Welcome to SLIDING’s third issue! Read this month’s editorial to learn more about what we mean by agency and which exciting content we will share with you in this issue.
What does agency mean? Do children have agency? Do adults need to give them agency and where does that leave the children? Can children take agency? If so, where do they take it from? If you also wonder about these questions when reading the title of SLIDING’s November 2025 issue – fear not, you are not alone. I have spent the last two years studying children’s culture, discussing it with some of the best professors in the field and my fellow classmates, who brought invaluable individual experiences from all over the world to our conversations, and yet, I struggle to define children’s agency. I think that says a lot about the concept: it is individual, dependent on the cultural, temporal, and spatial background of the person defining it.
Children’s literature scholar Nina Christensen (2018) defines agency as “the individual’s right to, and possibility of, acting independently” (p.360). Yet, this very definition exposes one of the dilemmas of children’s agency and children’s rights – the fact that adults are making the definitions about and for but not with children. We should give children the chance to define their agency for themselves, to make their own lives and futures meaningful, even in seemingly small acts, such as picking out a book from the library.

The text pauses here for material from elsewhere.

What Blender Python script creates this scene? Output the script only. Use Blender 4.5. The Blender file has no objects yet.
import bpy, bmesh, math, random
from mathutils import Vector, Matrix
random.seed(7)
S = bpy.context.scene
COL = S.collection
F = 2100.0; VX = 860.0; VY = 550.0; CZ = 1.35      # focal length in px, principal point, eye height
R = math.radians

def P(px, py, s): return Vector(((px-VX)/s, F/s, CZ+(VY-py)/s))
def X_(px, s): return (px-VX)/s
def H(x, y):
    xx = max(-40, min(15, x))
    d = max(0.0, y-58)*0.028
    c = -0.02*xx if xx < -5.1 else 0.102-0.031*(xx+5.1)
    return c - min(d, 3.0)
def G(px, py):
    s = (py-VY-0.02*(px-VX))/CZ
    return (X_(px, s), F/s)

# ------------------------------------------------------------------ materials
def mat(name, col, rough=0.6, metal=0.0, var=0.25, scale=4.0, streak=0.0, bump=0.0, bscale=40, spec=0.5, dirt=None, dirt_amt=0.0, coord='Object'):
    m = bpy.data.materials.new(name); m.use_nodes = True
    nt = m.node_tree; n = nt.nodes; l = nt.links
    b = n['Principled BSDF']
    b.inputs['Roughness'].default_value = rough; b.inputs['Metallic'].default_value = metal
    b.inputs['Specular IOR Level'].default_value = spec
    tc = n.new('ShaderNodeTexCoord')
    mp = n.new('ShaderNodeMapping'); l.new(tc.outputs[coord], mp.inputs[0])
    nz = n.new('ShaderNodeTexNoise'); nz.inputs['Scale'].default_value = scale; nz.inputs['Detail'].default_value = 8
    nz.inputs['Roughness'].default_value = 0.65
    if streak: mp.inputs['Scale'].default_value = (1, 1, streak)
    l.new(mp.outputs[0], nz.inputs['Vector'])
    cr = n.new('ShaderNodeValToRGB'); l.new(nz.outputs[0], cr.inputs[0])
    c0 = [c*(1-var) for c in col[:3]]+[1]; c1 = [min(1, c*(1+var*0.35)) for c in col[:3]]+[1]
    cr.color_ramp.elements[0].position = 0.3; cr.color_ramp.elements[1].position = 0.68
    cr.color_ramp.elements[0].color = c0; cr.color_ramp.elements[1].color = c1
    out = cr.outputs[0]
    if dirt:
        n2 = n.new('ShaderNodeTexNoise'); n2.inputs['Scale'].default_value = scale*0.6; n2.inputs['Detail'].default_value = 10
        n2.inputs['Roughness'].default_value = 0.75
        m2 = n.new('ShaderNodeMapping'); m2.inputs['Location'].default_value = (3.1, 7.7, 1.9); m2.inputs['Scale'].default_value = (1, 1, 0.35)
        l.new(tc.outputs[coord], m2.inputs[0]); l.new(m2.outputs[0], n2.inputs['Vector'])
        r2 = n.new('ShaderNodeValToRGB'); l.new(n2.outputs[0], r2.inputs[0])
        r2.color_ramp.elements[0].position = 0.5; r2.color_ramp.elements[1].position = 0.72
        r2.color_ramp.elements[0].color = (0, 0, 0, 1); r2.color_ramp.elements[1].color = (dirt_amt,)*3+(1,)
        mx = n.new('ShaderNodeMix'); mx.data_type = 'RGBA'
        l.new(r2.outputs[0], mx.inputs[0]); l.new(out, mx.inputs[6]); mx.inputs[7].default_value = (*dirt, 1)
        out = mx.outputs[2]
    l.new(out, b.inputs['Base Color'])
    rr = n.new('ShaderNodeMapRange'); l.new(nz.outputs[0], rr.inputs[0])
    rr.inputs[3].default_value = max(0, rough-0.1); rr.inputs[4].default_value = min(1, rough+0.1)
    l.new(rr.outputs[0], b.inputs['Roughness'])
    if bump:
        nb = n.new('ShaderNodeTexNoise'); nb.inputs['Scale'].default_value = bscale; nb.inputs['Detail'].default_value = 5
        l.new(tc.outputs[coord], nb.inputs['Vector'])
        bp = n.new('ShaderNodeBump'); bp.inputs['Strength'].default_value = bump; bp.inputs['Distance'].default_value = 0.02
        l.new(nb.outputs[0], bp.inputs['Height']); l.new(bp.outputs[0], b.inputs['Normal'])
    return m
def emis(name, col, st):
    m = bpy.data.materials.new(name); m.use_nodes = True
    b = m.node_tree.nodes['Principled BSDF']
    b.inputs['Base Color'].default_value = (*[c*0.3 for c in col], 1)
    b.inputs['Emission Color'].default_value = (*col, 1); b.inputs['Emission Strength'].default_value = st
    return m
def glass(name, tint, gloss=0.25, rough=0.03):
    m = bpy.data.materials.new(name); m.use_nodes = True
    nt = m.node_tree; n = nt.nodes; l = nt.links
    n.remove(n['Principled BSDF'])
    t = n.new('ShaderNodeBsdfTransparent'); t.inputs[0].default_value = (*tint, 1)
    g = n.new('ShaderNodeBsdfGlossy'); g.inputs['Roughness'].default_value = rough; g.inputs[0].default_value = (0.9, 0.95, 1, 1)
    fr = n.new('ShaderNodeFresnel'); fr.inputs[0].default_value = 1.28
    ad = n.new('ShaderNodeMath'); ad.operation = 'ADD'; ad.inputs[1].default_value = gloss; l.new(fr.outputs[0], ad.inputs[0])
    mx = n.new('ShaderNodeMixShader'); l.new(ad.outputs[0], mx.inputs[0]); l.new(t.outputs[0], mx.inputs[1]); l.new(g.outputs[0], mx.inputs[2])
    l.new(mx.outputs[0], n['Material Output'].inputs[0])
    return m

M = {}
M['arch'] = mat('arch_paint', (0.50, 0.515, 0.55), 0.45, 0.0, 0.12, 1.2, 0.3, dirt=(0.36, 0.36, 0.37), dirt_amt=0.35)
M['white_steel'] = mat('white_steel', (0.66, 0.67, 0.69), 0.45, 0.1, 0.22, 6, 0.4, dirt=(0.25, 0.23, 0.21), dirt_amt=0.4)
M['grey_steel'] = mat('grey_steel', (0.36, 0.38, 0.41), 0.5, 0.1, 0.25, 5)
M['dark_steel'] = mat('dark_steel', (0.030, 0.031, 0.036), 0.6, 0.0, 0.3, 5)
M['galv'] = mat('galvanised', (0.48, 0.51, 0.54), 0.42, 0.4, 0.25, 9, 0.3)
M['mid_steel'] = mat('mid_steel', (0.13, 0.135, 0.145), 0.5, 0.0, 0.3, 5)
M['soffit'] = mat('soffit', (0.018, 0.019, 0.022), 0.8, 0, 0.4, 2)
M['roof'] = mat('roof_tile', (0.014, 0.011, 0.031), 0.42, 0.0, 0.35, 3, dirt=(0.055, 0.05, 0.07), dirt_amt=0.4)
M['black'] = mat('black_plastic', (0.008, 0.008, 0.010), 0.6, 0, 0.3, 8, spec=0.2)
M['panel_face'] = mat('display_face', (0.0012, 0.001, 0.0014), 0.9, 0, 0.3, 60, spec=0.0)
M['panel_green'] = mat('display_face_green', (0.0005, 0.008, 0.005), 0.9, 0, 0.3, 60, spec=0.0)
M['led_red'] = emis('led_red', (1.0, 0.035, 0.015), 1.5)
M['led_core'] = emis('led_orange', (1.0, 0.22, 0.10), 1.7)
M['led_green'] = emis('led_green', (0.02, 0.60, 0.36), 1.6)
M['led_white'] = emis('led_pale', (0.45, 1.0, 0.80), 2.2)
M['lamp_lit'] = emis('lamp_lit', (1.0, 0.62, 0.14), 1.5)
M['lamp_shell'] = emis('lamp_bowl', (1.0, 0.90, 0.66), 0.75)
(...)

We at SLIDING believe firmly in the so-called kinship model (Gubar, 2013). The childhood studies scholar Marah Gubar explains in her seminal article Risky Business that adults tend to view children as someone other than themselves, someone who is in a transitional space with the goal to grow into being an adult. Gubar encourages the readers of her article to view children as akin to adults and not alien to them. Children are individual, agentic beings who ought to be allowed to make their own decisions and have their own rights. By trying to educate children in the way they deem most appropriate, adults often unintentionally constrain children’s freedom and their ability to fully exercise their agency. With the articles in this issue, we want to make our readers aware of this and invite them to see the potential for and of children’s agency in the world.
“Each child is an individual in their character and their circumstances, which heavily influence their ability to make agentic decisions.”

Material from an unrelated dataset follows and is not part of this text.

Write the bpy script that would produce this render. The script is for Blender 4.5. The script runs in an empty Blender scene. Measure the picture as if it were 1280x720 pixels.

SLIDING chose November 2025 to dedicate articles and media to the issue of children’s agency to celebrate November 20th, the Universal Children’s Day, initiated by the United Nations in 1954. This day ought to “promote international togetherness, awareness among children worldwide, and improving children’s welfare”. In 1959, November 20th marked the day of the Declaration of the Rights of the Child , which was built upon in 1989 with the Convention on the Rights of the Child. Children’s rights are the topic of ongoing discussion all around the world. For us at SLIDING it is important to note that children’s agency is always dependent on their social and cultural context. Each child is an individual in their character and their circumstances, which heavily influence their ability to make agentic decisions. We will take part in the discussion of children’s rights by offering a variety of articles and media on the topic of children’s agency in this month’s issue.
Maud Smulders discusses agency, curiosity and safety in the Dutch picturebook Vojse. Joshna Joy introduces the development of children’s rights in India, to specifically celebrate the Indian Children’s Day on November 14th. Laura Arrázola-Hernández points out the difficulties of the idealised, Western concept of child activism in regard to the realities of child activism in the Global South. To find out more about this issue, take a look at our list of articles. You will find even more interesting articles and, as always, a fun activity page.
With our content, we want to encourage our readers to think about their own and children’s agency in a new, critical way. What does it mean to you to be agentic? How do you understand a child to be agentic? And what can you do to foster children’s agency, support their rights, and empower them to shape the world?